米国のプライバシ保護団体「CASPIAN」が1月26日、ICタグ導入を計画している英大手スーパーを対象に、同社店舗での商品購入をボイコットするよう消費者に呼び掛けた(同団体のキャンペーン・サイト)。CASPIANが展開する消費者運動は、ICタグ導入を進める大手企業にとって無視できないほど大きな影響を与えている。2003年7月、米ウォルマート・ストアーズが予定していた実証実験を中止したのも、同団体の抗議に配慮したものと見られている。
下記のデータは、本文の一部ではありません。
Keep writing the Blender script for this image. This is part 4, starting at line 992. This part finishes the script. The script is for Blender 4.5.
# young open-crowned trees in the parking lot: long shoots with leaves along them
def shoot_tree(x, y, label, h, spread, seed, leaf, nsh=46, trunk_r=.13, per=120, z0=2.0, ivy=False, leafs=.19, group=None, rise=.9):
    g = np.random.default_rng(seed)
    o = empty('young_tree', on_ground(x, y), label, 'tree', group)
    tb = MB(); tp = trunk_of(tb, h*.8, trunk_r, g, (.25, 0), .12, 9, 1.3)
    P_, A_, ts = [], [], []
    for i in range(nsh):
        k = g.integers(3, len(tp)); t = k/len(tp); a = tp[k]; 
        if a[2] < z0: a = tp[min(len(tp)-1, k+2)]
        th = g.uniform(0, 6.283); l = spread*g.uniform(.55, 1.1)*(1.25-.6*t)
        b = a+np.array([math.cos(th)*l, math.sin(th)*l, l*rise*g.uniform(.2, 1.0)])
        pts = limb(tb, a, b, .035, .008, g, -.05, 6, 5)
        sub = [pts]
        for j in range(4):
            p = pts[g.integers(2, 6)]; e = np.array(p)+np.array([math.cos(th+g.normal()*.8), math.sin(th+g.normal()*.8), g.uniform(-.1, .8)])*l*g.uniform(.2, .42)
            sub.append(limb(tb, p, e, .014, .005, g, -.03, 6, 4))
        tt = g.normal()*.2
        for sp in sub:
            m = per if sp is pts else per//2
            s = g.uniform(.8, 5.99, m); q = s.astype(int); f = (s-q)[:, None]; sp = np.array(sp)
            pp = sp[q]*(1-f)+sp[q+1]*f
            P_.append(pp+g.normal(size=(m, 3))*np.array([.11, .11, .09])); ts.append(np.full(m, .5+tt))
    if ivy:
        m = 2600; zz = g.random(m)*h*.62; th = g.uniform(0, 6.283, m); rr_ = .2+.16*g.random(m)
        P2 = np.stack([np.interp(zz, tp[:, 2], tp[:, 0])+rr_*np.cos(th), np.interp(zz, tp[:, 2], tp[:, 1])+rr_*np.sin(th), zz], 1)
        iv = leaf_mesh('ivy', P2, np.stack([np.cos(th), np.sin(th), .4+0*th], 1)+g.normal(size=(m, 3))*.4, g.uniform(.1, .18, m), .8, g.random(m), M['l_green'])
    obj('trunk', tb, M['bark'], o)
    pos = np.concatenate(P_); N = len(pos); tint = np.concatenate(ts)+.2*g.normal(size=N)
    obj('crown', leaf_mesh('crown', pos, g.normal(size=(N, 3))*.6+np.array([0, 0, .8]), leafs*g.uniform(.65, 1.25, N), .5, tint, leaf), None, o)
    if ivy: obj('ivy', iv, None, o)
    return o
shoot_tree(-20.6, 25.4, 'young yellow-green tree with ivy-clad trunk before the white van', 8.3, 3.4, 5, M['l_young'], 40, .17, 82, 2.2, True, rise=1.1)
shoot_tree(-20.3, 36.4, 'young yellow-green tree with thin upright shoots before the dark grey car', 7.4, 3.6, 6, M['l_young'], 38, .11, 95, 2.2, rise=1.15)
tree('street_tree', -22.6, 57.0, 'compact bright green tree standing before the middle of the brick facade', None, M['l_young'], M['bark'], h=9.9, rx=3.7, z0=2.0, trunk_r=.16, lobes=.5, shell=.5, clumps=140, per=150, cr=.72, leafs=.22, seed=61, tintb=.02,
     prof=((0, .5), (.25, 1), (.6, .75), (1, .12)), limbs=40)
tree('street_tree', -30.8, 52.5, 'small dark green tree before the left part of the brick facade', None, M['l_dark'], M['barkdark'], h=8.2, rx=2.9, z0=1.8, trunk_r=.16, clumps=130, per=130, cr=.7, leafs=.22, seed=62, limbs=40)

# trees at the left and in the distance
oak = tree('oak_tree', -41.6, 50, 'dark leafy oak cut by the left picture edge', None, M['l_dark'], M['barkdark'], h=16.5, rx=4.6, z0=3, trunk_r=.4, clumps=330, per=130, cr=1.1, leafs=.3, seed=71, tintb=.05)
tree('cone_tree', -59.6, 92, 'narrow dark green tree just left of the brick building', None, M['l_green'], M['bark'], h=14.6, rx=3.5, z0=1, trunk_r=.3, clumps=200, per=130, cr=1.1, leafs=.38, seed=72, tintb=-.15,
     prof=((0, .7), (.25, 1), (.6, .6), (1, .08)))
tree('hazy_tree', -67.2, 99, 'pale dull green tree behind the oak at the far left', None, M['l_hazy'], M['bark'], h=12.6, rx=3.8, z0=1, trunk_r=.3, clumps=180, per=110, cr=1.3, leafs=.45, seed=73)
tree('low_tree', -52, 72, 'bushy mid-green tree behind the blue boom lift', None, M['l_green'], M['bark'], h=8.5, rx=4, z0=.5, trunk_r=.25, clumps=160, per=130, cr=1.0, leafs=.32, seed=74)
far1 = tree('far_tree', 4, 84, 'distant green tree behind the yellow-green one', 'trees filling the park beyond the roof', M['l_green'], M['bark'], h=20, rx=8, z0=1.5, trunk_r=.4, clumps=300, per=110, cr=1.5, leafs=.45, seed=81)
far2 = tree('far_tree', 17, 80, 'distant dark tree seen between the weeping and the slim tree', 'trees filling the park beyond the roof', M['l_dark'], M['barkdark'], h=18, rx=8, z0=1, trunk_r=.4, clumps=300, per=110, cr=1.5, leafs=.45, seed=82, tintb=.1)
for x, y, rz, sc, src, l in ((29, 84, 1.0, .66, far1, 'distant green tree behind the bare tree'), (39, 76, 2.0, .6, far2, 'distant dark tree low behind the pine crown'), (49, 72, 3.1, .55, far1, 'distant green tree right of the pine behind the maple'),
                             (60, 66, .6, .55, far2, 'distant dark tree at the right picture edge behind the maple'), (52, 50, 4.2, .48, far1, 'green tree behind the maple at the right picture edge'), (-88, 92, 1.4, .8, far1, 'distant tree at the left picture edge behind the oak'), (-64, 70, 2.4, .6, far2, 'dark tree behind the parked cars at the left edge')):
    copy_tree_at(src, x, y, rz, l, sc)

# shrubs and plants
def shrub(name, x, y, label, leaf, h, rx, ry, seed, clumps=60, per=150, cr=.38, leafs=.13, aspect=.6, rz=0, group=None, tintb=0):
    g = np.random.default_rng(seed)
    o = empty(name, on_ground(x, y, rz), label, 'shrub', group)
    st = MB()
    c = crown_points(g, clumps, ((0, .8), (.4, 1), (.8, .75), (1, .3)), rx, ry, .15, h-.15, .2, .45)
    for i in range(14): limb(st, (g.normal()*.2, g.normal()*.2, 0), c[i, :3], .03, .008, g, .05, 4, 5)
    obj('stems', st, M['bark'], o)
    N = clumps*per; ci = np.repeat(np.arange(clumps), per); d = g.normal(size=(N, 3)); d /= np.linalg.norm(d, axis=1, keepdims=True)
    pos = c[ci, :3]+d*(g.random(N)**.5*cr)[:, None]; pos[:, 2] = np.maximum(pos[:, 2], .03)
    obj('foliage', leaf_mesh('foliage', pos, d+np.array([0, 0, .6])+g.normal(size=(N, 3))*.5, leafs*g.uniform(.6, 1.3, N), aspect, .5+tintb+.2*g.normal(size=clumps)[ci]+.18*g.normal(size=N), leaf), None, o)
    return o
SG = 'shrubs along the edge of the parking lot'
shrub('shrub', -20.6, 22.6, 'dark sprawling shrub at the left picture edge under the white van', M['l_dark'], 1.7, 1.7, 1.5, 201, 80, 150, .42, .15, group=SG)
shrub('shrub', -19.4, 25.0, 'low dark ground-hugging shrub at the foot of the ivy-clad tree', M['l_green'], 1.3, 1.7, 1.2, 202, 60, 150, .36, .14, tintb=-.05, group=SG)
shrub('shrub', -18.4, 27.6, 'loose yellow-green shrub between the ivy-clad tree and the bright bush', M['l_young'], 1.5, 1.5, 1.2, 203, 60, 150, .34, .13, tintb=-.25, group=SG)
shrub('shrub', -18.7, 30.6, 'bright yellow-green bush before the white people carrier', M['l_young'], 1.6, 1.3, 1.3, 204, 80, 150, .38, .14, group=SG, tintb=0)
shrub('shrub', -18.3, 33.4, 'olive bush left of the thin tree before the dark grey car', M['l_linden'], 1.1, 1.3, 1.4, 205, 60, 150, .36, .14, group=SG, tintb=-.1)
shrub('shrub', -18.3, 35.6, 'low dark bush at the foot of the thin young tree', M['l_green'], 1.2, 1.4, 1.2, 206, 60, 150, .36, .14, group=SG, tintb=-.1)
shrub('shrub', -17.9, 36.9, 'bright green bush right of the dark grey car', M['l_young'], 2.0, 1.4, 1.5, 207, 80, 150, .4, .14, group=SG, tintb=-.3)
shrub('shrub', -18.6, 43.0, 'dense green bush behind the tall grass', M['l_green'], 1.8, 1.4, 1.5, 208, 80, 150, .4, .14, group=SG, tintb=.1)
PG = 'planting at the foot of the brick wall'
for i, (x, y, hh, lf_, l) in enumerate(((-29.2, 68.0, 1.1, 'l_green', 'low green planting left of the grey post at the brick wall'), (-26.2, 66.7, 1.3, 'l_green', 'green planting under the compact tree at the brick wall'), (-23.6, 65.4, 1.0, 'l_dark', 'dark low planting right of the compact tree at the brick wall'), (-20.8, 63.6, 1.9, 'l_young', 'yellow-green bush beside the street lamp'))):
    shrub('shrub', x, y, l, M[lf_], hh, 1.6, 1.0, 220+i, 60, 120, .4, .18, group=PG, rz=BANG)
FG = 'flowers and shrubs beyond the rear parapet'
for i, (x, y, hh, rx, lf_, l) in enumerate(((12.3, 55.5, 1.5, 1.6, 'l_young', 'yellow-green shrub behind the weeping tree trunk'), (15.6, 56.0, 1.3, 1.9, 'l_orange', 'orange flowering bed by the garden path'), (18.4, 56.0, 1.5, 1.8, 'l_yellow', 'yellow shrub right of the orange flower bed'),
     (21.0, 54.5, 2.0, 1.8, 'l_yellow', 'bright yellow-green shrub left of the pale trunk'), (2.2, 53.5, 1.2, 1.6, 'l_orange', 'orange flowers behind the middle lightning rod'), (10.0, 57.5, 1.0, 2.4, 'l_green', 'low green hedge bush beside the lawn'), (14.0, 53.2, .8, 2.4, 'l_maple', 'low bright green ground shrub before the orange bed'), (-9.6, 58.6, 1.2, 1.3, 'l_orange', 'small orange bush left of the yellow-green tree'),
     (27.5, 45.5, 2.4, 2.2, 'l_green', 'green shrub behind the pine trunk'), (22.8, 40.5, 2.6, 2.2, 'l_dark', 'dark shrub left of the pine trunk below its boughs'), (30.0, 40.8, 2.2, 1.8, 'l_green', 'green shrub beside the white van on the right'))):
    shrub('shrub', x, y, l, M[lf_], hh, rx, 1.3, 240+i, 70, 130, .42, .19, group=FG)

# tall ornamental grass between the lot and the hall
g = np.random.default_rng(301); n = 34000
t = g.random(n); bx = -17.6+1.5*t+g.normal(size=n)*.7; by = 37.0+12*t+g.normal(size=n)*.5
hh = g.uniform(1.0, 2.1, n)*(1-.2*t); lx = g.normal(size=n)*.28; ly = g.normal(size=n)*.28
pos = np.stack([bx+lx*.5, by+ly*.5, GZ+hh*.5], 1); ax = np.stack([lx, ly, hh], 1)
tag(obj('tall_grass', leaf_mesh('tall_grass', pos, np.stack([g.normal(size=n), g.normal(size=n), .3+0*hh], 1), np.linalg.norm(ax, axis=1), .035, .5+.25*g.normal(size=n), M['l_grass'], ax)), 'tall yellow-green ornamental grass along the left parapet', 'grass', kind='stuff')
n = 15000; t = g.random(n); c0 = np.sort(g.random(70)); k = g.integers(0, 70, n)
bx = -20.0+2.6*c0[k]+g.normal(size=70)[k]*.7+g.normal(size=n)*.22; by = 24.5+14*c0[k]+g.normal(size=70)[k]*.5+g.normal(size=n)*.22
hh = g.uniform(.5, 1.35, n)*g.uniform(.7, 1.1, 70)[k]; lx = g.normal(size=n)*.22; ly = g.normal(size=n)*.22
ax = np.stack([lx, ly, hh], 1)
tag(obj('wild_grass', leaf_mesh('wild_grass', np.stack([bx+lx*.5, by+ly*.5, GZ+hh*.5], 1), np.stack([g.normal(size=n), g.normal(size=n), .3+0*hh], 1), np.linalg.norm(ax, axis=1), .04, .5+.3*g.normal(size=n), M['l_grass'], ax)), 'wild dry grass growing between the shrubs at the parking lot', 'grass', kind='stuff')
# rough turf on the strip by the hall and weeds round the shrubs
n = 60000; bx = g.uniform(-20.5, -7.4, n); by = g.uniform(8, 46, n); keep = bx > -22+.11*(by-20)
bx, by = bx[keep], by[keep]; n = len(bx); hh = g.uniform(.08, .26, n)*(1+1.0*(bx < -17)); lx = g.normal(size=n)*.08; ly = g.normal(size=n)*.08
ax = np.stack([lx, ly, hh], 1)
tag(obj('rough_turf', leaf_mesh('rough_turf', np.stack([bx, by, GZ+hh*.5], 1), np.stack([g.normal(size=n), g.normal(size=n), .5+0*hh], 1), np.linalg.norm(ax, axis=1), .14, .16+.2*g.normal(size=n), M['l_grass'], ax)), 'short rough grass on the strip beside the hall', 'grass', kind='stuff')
 ボイコットの抗議を受けたのは、英小売スーパーのテスコ・ストアーズ。欧州とアジアに2300店舗を構える小売スーパーの最大手。かみそりメーカーの米ジレットなどと共同で、ICタグの実用化に向けた実証実験を展開している。

 CASPIANが問題視しているのは、ICタグの中でも、個々の商品パッケージに付ける「アイテム・レベル・タギング」と呼ばれるもの。これまでもアイテム・レベル・タギングの導入を試みようとするとする小売業者に繰り返し反対してきた。本当の導入目的が、消費者の行動を逐一トラッキングすることで個々人の購買行動を分析したり万引きを防止したりすることで、プライバシ侵害を伴うものだと主張する。テスコは2005年内にも、一部の商品でアイテム・レベル・タギングを実施しようとしており、先にウォルマートが中止したのもアイテム・レベル・タギングの実証実験だった。

 CASPIANの設立者でディレクタ(議長)のキャサリン・アルブレヒト氏は同日、英国営放送BBCテレビのニュース番組に出演し「何万人もの消費者が、ICタグという“スパイ・チップ”を家に持ち帰ることになりかねない」と警告した。CASPIANは2003年7月、テスコが実証実験を行った店舗で、来店客に見えない場所に監視カメラを隠していたと指摘。カメラの映像とICタグの内容をひも付けし、来店客の購買行動を監視したとして、テスコを非難している

 こうした抗議に対しテスコは、アイテム・レベル・タギングの目的は「商品棚やレジに設置したリーダーでICタグを読み取り、在庫切れの解消や商品補充の効率化を図ることだ」との公式見解を発表。アルブレヒト氏が出演したBBCの番組に対しては「ボイコットを真剣に受け止めているが、客が購入した商品をトラッキングする意図はない」とコメントしている。